Dönüşümlü cumhurbaşkanlığı ve garantiler gibi çetrefilli konularda da fikir birliği oluşmadı.
Kıbrıs sorunu, taraflardan en az birinin yıllardır savunduğu konumundan köklü bir biçimde taviz vermeden çözülemez. Ne Türkler, ne Rumlar böyle bir fedakarlığa hazır.
Aslında olay sadece masada anlaşmaya varmak da değil. Türk askerinin adaya çıkmasından sonra geçen yıllarda taraflar birbirinden tamamen koptu. Dini, dili, ırkı, gelenekleri, gündemi, idealleri, dünyaya bakışları çok farklı iki “ülke” ortaya çıktı.
Bu ülkelerin halkları birbirini sevmiyor.
Rumların ezici çoğunluğu Türklerden nefret ediyor, onları hakir görüyor. Kendilerini adanın tek sahibi, Türkleri geçici olarak burada bulunan gaspçılar olarak görüyorlar.
Türkler Rumlara güvenmiyor, onların ekonomik gücü altında ezilmekten korkuyor.
Adayı iyi tanıyan bir arkadaşımın sözleriyle: “Rumlara Türk nefreti hakim, Türklere hayalperestlik.”
Bu koşullarda, birleşme olsa bile füzyon olmayacak. Halkların birleştiklerinde kazanacakları ortak bir amaç veya idealleri yok. Dost olmalar ise imkânsız.
Rumlar, birleşmeyi, değişmeyen amaçları olan adanın tamamına hakim olmak için bir aşama olarak görecekler. Türkler... Türklerin birleşmeden ne istediklerini bildiklerini sanmıyorum.
Bana göre, statüko çözümdür.
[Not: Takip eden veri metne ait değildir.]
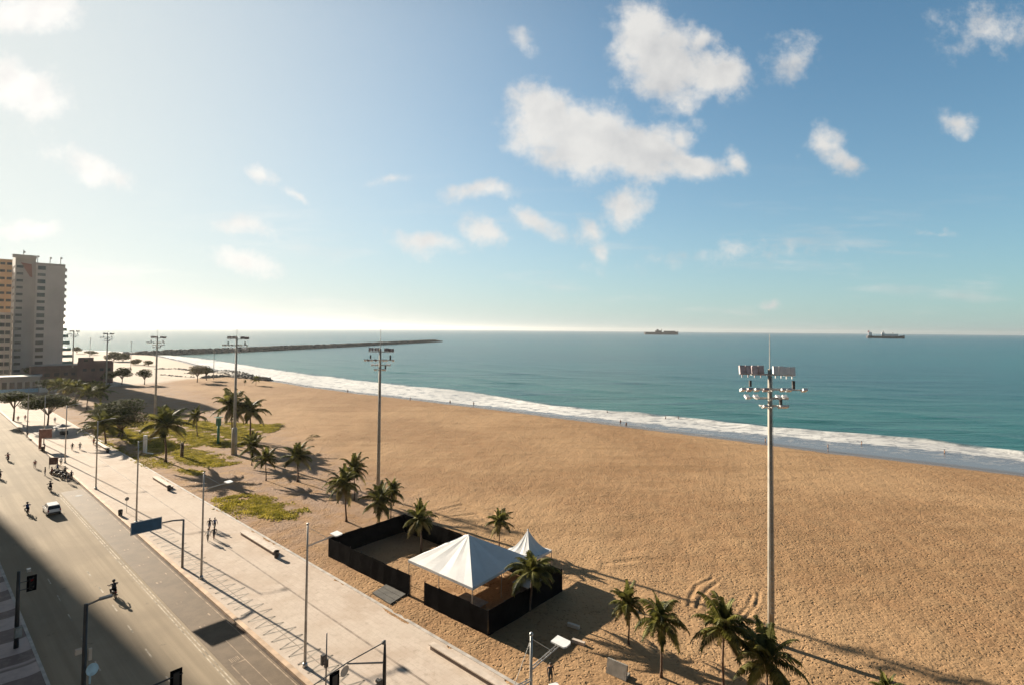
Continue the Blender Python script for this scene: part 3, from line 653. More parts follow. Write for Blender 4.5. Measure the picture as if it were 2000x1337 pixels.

Ada iki devletli, gevşek bir konfederasyon altında birleşmeli. Türk bölgesi küçülmeli, Türk bölgesinde kalan Rum malları Türkler tarafından satın alınmalıdır. Bunun dışındaki herhangi bir çözüm adayı er veya geç 1963 ve 1974 benzeri patlamalara götürür.
“Sen böyle diyorsun ama senden başka herkes ilkbaharda çözüm var, diyor” diyorsanız ve bana inanmıyorsanız lütfen bekleyin. İlkbahara çok kalmadı.